In seguito alla scoperta, i ricercatori hanno eseguito un esperimento di archeologia sperimentale con repliche delle pietre stesse e hanno utilizzato modelli 3D e software di realtà virtuale per ricreare le placchette al preistorico stato originale, in condizioni di luce accanto al fuoco e con le fresche linee bianche che gli incisori avrebbero realizzato come prima scavato nella roccia migliaia di anni fa.

L’autore principale dello studio, Andy Needham, del Dipartimento di Archeologia dell’Università di York e co-direttore dello York Experimental Archaeology Research Center, osserva che in precedenza si presumeva che il danno da calore visibile su alcune placchette sarebbe stato causato da un incidente ma esperimenti con placchette-replica avrebbero mostrato che il danno sia più coerente con l’essere posizionati di proposito vicino a un focolare, creando espressioni artistiche di notevole rilievo.

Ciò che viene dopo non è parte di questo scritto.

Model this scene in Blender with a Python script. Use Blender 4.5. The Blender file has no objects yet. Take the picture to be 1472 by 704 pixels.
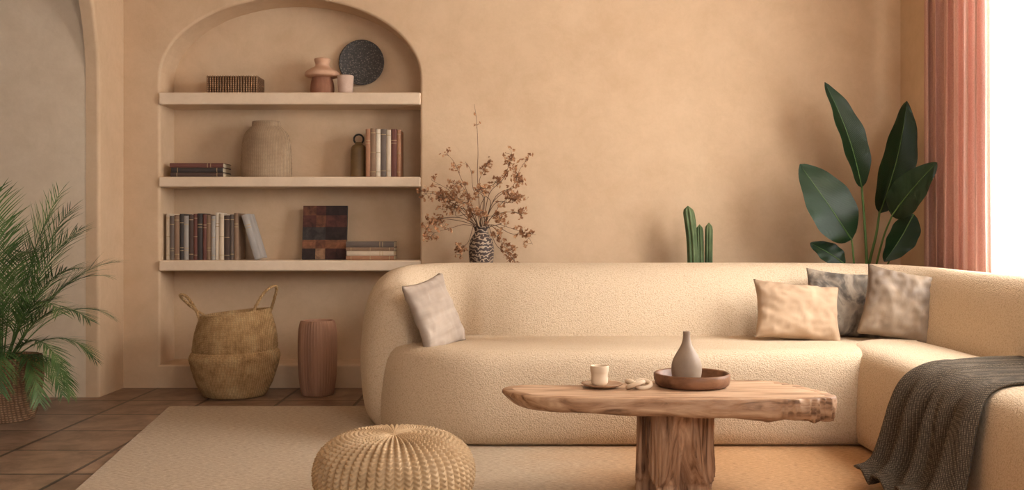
import bpy, math, random
from mathutils import Vector, Matrix, noise
from mathutils.geometry import tessellate_polygon
random.seed(7)
scene = bpy.context.scene
scene.view_settings.view_transform = 'Standard'

# ------------------------------------------------------------ helpers
def lin(c):
    out = []
    for v in c:
        v /= 255.0
        out.append(v/12.92 if v <= 0.04045 else ((v+0.055)/1.055)**2.4)
    return (out[0], out[1], out[2], 1.0)

def newmat(name):
    m = bpy.data.materials.new(name); m.use_nodes = True
    nt = m.node_tree
    return m, nt, nt.nodes['Principled BSDF']

def ramp(nt, cols, poss=None, interp='LINEAR'):
    r = nt.nodes.new('ShaderNodeValToRGB'); r.color_ramp.interpolation = interp
    n = len(cols)
    poss = poss or [i/(n-1) for i in range(n)]
    e = r.color_ramp.elements
    while len(e) < n: e.new(0.5)
    for i in range(n):
        e[i].position = poss[i]; e[i].color = lin(cols[i])
    return r

def coords(nt, scale=(1, 1, 1), rot=(0, 0, 0)):
    tc = nt.nodes.new('ShaderNodeTexCoord'); mp = nt.nodes.new('ShaderNodeMapping')
    mp.inputs['Scale'].default_value = scale; mp.inputs['Rotation'].default_value = rot
    nt.links.new(tc.outputs['Object'], mp.inputs['Vector'])
    return mp.outputs['Vector']

def ntex(nt, vec, scale, detail=4, rough=.55, dist=0):
    n = nt.nodes.new('ShaderNodeTexNoise')
    n.inputs['Scale'].default_value = scale; n.inputs['Detail'].default_value = detail
    n.inputs['Roughness'].default_value = rough; n.inputs['Distortion'].default_value = dist
    nt.links.new(vec, n.inputs['Vector'])
    return n.outputs['Fac']

def bump(nt, bsdf, h, dist=.005, strength=.6):
    b = nt.nodes.new('ShaderNodeBump'); b.inputs['Distance'].default_value = dist
    b.inputs['Strength'].default_value = strength
    nt.links.new(h, b.inputs['Height']); nt.links.new(b.outputs['Normal'], bsdf.inputs['Normal'])
    return b

def mat_noise(name, cols, scale=5, stretch=(1, 1, 1), rough=.8, bs=60, bd=.002, bst=.5, poss=None, detail=4, dist=0, bstretch=None, rot=(0,0,0)):
    m, nt, b = newmat(name)
    v = coords(nt, stretch, rot)
    r = ramp(nt, cols, poss or [0.3+0.4*i/(len(cols)-1) for i in range(len(cols))])
    nt.links.new(ntex(nt, v, scale, detail, .55, dist), r.inputs[0])
    nt.links.new(r.outputs[0], b.inputs['Base Color'])
    b.inputs['Roughness'].default_value = rough
    b.inputs['Specular IOR Level'].default_value = .3
    if bst:
        v2 = coords(nt, bstretch or stretch, rot)
        bump(nt, b, ntex(nt, v2, bs, 3), bd, bst)
    return m

def mat_weave(name, cols, s=(60, 60, 60), rough=.9, bd=.003, bst=.8, nscale=6, dark=.68):
    m, nt, b = newmat(name)
    v = coords(nt)
    r = ramp(nt, cols, [0.3+0.4*i/(len(cols)-1) for i in range(len(cols))])
    f = ntex(nt, v, nscale, 5, .7)
    nt.links.new(f, r.inputs[0])
    w1 = nt.nodes.new('ShaderNodeTexWave'); w1.bands_direction = 'Z'; w1.inputs['Scale'].default_value = s[2]
    w1.inputs['Distortion'].default_value = 1.2
    w2 = nt.nodes.new('ShaderNodeTexWave'); w2.bands_direction = 'X'; w2.inputs['Scale'].default_value = s[0]
    w2.inputs['Distortion'].default_value = 1.2
    nt.links.new(v, w1.inputs[0]); nt.links.new(v, w2.inputs[0])
    mu = nt.nodes.new('ShaderNodeMath'); mu.operation = 'MULTIPLY'
    nt.links.new(w1.outputs['Fac'], mu.inputs[0]); nt.links.new(w2.outputs['Fac'], mu.inputs[1])
    mx = nt.nodes.new('ShaderNodeMix'); mx.data_type = 'RGBA'; mx.blend_type = 'MULTIPLY'
    rr = nt.nodes.new('ShaderNodeMapRange'); rr.inputs['To Min'].default_value = dark
    rr.inputs['From Max'].default_value = .6
    nt.links.new(mu.outputs[0], rr.inputs[0])
    mx.inputs[0].default_value = 1
    nt.links.new(r.outputs[0], mx.inputs[6]); nt.links.new(rr.outputs[0], mx.inputs[7])
    nt.links.new(mx.outputs[2], b.inputs['Base Color'])
    b.inputs['Roughness'].default_value = rough; b.inputs['Specular IOR Level'].default_value = .2
    bump(nt, b, mu.outputs[0], bd, bst)
    return m

ROOT = scene.collection
def link(o): ROOT.objects.link(o); return o

def mesh(name, verts, faces, mat, loc=(0, 0, 0), parent=None, smooth=True, mats=None, midx=None):
    me = bpy.data.meshes.new(name); me.from_pydata([tuple(v) for v in verts], [], faces)
    for m in (mats or [mat]): me.materials.append(m)
    if midx:
        for p, i in zip(me.polygons, midx): p.material_index = i
    if smooth:
        for p in me.polygons: p.use_smooth = True
    me.update()
    o = link(bpy.data.objects.new(name, me)); o.location = loc
    if parent: o.parent = parent
    return o

def empty(name, loc):
    o = bpy.data.objects.new(name, None); o.empty_display_size = .1; o.location = loc
    return link(o)

def tag(o, label, cat, group=None):
    o["label"] = label; o["category"] = cat
    if group: o["group"] = group
    return o

def struct(o): o["kind"] = "structure"; return o

def fixn(o):
    import bmesh
    bm = bmesh.new(); bm.from_mesh(o.data); bmesh.ops.recalc_face_normals(bm, faces=bm.faces)
    bm.to_mesh(o.data); bm.free(); return o

def box_vf(x0, x1, y0, y1, z0, z1, off=0):
    v = [(x0, y0, z0), (x1, y0, z0), (x1, y1, z0), (x0, y1, z0), (x0, y0, z1), (x1, y0, z1), (x1, y1, z1), (x0, y1, z1)]
    f = [(0, 3, 2, 1), (4, 5, 6, 7), (0, 1, 5, 4), (1, 2, 6, 5), (2, 3, 7, 6), (3, 0, 4, 7)]
    return v, [tuple(i+off for i in q) for q in f]

def boxes(name, lst, mat, loc=(0, 0, 0), parent=None, bev=0, mats=None, mi=None):
    V = []; F = []; M = []
    for k, b in enumerate(lst):
        v, f = box_vf(*b, off=len(V)); V += v; F += f; M += [mi[k] if mi else 0]*6
    o = mesh(name, V, F, mat, loc, parent, smooth=False, mats=mats, midx=M)
    if bev:
        m = o.modifiers.new('b', 'BEVEL'); m.width = bev; m.segments = 3; m.limit_method = 'ANGLE'
    return o

def catmull(pts, n=8):
    P = [Vector(p) for p in pts]; P = [2*P[0]-P[1]] + P + [2*P[-1]-P[-2]]
    out = []
    for i in range(1, len(P)-2):
        a, b, c, d = P[i-1], P[i], P[i+1], P[i+2]
        for k in range(n):
            t = k/n
            out.append(.5*((2*b)+(c-a)*t+(2*a-5*b+4*c-d)*t*t+(3*b-a-3*c+d)*t**3))
    out.append(P[-2]); return out

def lathe_vf(prof, seg=64, disp=None, sy=1.0, cap=True):
    V = []; F = []; n = len(prof)
    for i, (r, z) in enumerate(prof):
        for j in range(seg):
            a = 2*math.pi*j/seg; rr = r
            if disp: rr = r + disp(a, z, i)
            V.append((rr*math.cos(a), rr*math.sin(a)*sy, z))
    for i in range(n-1):
        for j in range(seg):
            k = (j+1) % seg
            F.append((i*seg+j, i*seg+k, (i+1)*seg+k, (i+1)*seg+j))
    if cap:
        F.append(tuple(range(seg))[::-1]); F.append(tuple((n-1)*seg+j for j in range(seg)))
    return V, F

def lathe(name, prof, mat, loc=(0, 0, 0), seg=64, disp=None, parent=None, sy=1.0, smoothn=0, cap=True):
    if smoothn:
        prof = [(max(p[0], 0), p[1]) for p in [tuple(q) for q in catmull([(a, b, 0) for a, b in prof], smoothn)]]
    V, F = lathe_vf(prof, seg, disp, sy, cap)
    return mesh(name, V, F, mat, loc, parent)

def tube_vf(pts, rad, seg=8, off=0):
    pts = [Vector(p) for p in pts]; n = len(pts); V = []; F = []
    up = None
    for i, p in enumerate(pts):
        t = (pts[min(i+1, n-1)]-pts[max(i-1, 0)])
        t = t.normalized() if t.length > 1e-9 else Vector((0, 0, 1))
        if up is None:
            up = t.cross(Vector((.3, .9, .2)));
            if up.length < .05: up = t.cross(Vector((1, 0, 0)))
        up = (up - t*up.dot(t)).normalized()
        s = t.cross(up); r = rad[i] if isinstance(rad, (list, tuple)) else rad
        for j in range(seg):
            a = 2*math.pi*j/seg; V.append(p+(up*math.cos(a)+s*math.sin(a))*r)
    for i in range(n-1):
        for j in range(seg):
            k = (j+1) % seg
            F.append((off+i*seg+j, off+i*seg+k, off+(i+1)*seg+k, off+(i+1)*seg+j))
    F.append(tuple(off+j for j in range(seg))[::-1]); F.append(tuple(off+(n-1)*seg+j for j in range(seg)))
    return V, F

def tube(name, pts, rad, mat, loc=(0, 0, 0), seg=8, parent=None):
    V, F = tube_vf(pts, rad, seg); return mesh(name, V, F, mat, loc, parent)

def nz(x, y, z): return noise.noise(Vector((x, y, z)))

# ------------------------------------------------------------ materials
def plaster(name, c):
    m, nt, b = newmat(name)
    v = coords(nt)
    r = ramp(nt, c, [0.28, .5, .72]); nt.links.new(ntex(nt, v, 1.1, 7, .6, .2), r.inputs[0])
    r2 = ramp(nt, [(240, 237, 232), (255, 255, 255)], [.35, .62]); nt.links.new(ntex(nt, v, 6, 8, .75, .25), r2.inputs[0])
    mx = nt.nodes.new('ShaderNodeMix'); mx.data_type = 'RGBA'; mx.blend_type = 'MULTIPLY'; mx.inputs[0].default_value = .7
    nt.links.new(r.outputs[0], mx.inputs[6]); nt.links.new(r2.outputs[0], mx.inputs[7])
    nt.links.new(mx.outputs[2], b.inputs['Base Color'])
    b.inputs['Roughness'].default_value = .85; b.inputs['Specular IOR Level'].default_value = .2
    bump(nt, b, ntex(nt, v, 8, 9, .62, .2), .007, .45)
    return m
M_wall = plaster('plaster_ochre', [(203, 174, 143), (209, 180, 149), (214, 186, 155)])
M_wall_l = plaster('plaster_grey_beige', [(214, 194, 170), (219, 200, 176), (224, 206, 183)])
M_shelf = plaster('plaster_shelf', [(217, 193, 167), (223, 200, 174), (228, 206, 181)])

def m_floor():
    m, nt, b = newmat('floor_tiles')
    v = coords(nt, (1, 1, 1), (0, 0, 0))
    br = nt.nodes.new('ShaderNodeTexBrick')
    br.inputs['Scale'].default_value = 1; br.inputs['Brick Width'].default_value = .44; br.inputs['Row Height'].default_value = .44
    br.inputs['Mortar Size'].default_value = .010; br.inputs['Mortar Smooth'].default_value = .3
    br.offset = .0
    br.inputs['Color1'].default_value = lin((146, 118, 98)); br.inputs['Color2'].default_value = lin((164, 136, 114))
    br.inputs['Mortar'].default_value = lin((88, 74, 64))
    nt.links.new(v, br.inputs['Vector'])
    r = ramp(nt, [(156, 148, 140), (255, 252, 248)], [.32, .66]); nt.links.new(ntex(nt, coords(nt, (1.6, 1.6, 1)), 3.5, 9, .7, .4), r.inputs[0])
    mx = nt.nodes.new('ShaderNodeMix'); mx.data_type = 'RGBA'; mx.blend_type = 'MULTIPLY'; mx.inputs[0].default_value = 1
    nt.links.new(br.outputs['Color'], mx.inputs[6]); nt.links.new(r.outputs[0], mx.inputs[7])
    nt.links.new(mx.outputs[2], b.inputs['Base Color'])
    b.inputs['Roughness'].default_value = .42
    inv = nt.nodes.new('ShaderNodeMath'); inv.operation = 'SUBTRACT'; inv.inputs[0].default_value = 1
    nt.links.new(br.outputs['Fac'], inv.inputs[1]); bump(nt, b, inv.outputs[0], .006, .6)
    return m
M_floor = m_floor()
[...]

Lavorare alla luce di un focolare avrebbe avuto un effetto drammatico sul modo in cui gli individui preistorici avrebbero sperimentato la creazione dell’arte: secondo i ricercatori, potrebbe essersi attivata una capacità evolutiva sviluppatasi per proteggersi dai predatori chiamata “Pareidolia” in cui la percezione impone un’interpretazione significativa come la forma di un animale, un viso o uno schema dove non ci sia.

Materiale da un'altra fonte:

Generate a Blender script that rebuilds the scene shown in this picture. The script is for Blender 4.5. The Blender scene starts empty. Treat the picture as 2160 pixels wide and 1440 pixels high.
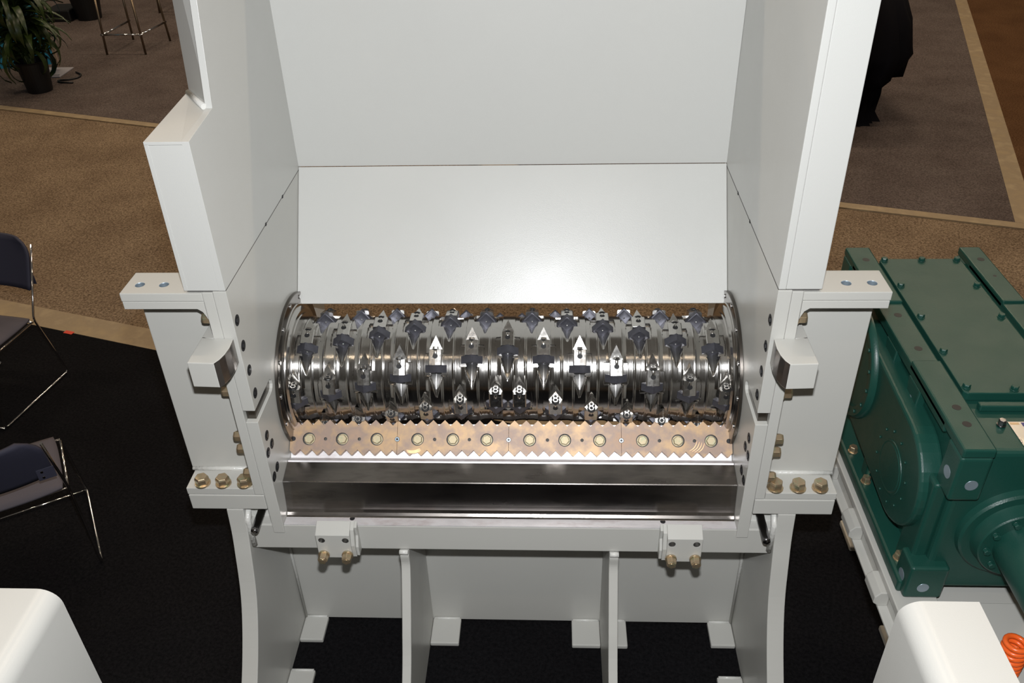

Needham ritiene che creare arte alla luce del fuoco sia stata un’esperienza molto viscerale che avrebbe attivato diverse parti del cervello umano. Sappiamo che le ombre e la luce tremolanti migliorano la capacità evolutiva umana di vedere forme e volti in oggetti inanimati e questo potrebbe aiutare a spiegare perché è comune vedere i disegni delle placchette che hanno utilizzato o integrato elementi naturali o nella roccia per disegnare animali o forme artistiche.

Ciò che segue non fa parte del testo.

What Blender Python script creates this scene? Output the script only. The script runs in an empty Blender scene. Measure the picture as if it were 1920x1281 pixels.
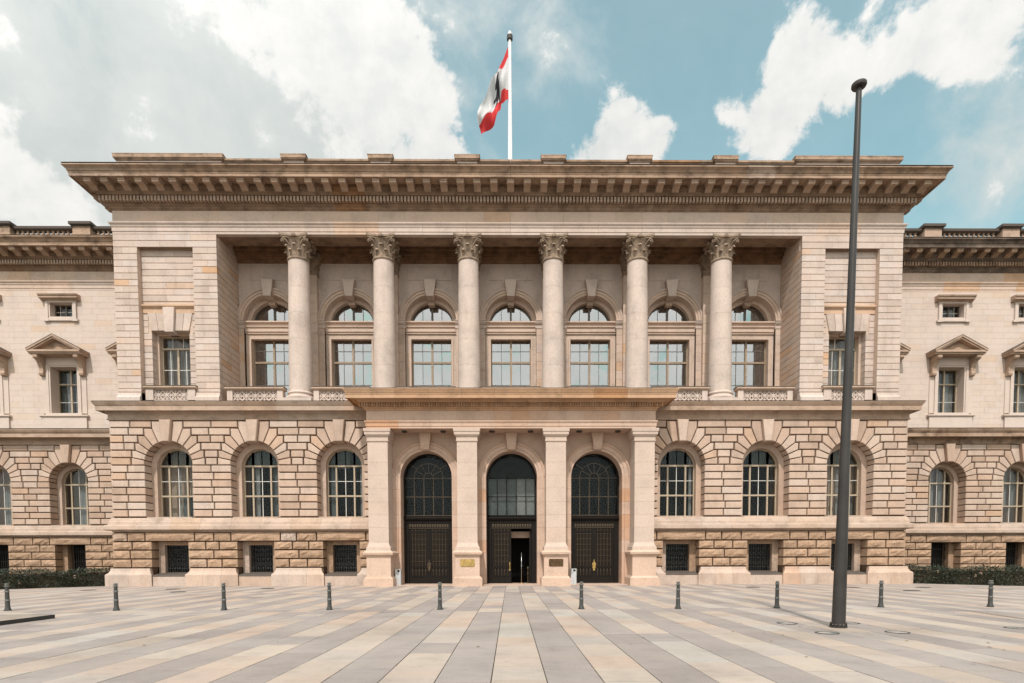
import bpy, math, random
from math import sin, cos, pi, sqrt, atan2, radians
from mathutils import Vector, Matrix

random.seed(11)
R = random.Random(5)
SC = bpy.context.scene
COL = SC.collection

# ------------------------------------------------------------------ camera
CAM_POS = Vector((-0.10, -35.0, 1.6))
YAW, PITCH, ROLL = 0.0097, 0.0464, 0.0030
fw = Vector((sin(YAW) * cos(PITCH), cos(YAW) * cos(PITCH), -sin(PITCH)))
rt = Vector((cos(YAW), -sin(YAW), 0.0))
up = rt.cross(fw)
r2 = rt * cos(ROLL) - up * sin(ROLL)
u2 = rt * sin(ROLL) + up * cos(ROLL)
cd = bpy.data.cameras.new('camera')
cam = bpy.data.objects.new('camera', cd)
COL.objects.link(cam)
cam.matrix_world = Matrix(((r2.x, u2.x, -fw.x, CAM_POS.x), (r2.y, u2.y, -fw.y, CAM_POS.y),
                           (r2.z, u2.z, -fw.z, CAM_POS.z), (0, 0, 0, 1)))
cd.sensor_width = 36
cd.lens = 1067 / 1920 * 36
cd.shift_x = -7 / 1920
cd.shift_y = (1097.5 - 640.5) / 1920
cd.clip_start = 0.1
cd.clip_end = 5000
SC.camera = cam

# ------------------------------------------------------------------ world, sun, exposure
SUN_EL, SUN_AZ = radians(52), radians(10)       # sun stands behind the camera, a little to the left
SUN_DIR = Vector((-sin(SUN_AZ) * cos(SUN_EL), -cos(SUN_AZ) * cos(SUN_EL), sin(SUN_EL)))
W = bpy.data.worlds.new('World')
SC.world = W
W.use_nodes = True
wn, wl = W.node_tree.nodes, W.node_tree.links
for n in list(wn):
    wn.remove(n)


def wnode(t, **kw):
    n = wn.new(t)
    for k, v in kw.items():
        setattr(n, k, v)
    return n


def wmath(op, a, b=None, c=None, clamp=False):
    n = wnode('ShaderNodeMath', operation=op, use_clamp=clamp)
    for i, x in enumerate((a, b, c)):
        if x is None:
            continue
        if isinstance(x, (int, float)):
            n.inputs[i].default_value = x
        else:
            wl.new(x, n.inputs[i])
    return n.outputs[0]


def wmix(f, a, b):
    n = wnode('ShaderNodeMix', data_type='RGBA')
    for s, x in ((n.inputs[0], f), (n.inputs[6], a), (n.inputs[7], b)):
        if isinstance(x, (int, float)):
            s.default_value = x
        elif isinstance(x, tuple):
            s.default_value = (*x, 1)
        else:
            wl.new(x, s)
    return n.outputs[2]


tc = wnode('ShaderNodeTexCoord')
DIR = tc.outputs['Generated']
sky = wnode('ShaderNodeTexSky', sky_type='NISHITA', sun_disc=False, sun_elevation=SUN_EL,
            sun_rotation=pi + SUN_AZ, air_density=1.0, dust_density=2.0, ozone_density=2.0)
SKY_STR = 0.15
sep = wnode('ShaderNodeSeparateXYZ')
wl.new(DIR, sep.inputs[0])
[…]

La Cultura magdaleniana vide un fiorire dell’arte primitiva, dall’arte rupestre e dalla decorazione di strumenti e arm, dell’incisione di pietre e ossi animali.

Secondo Izzy Wisher, coautrice dello studio e collaboratrice nel Dipartimento di Archeologia dell’Università di Durham, durante il periodo magdaleniano le condizioni erano molto fredde e il paesaggio era più esposto. Gli individui si erano ben adattati al freddo, indossando abiti caldi realizzati con pelli e pellicce di animali, il fuoco era ancora molto importante per tenersi al caldo. Le scoperte realizzate con lo studio rafforzano, quindi, la teoria secondo cui il caldo bagliore del fuoco l’avrebbe reso il fulcro della comunità per incontri sociali, raccontare storie e fare arte.

In un momento in cui enormi quantità di tempo e sforzi sarebbero stati necessari per trovare cibo, acqua e riparo, è affascinante pensare, dunque, che le persone abbiano ancora trovato il tempo e la capacità per creare arte, mostrando come queste attività abbiano fatto il bagaglio culturale umano per migliaia di anni, dimostrando la complessità cognitiva degli individui preistorici.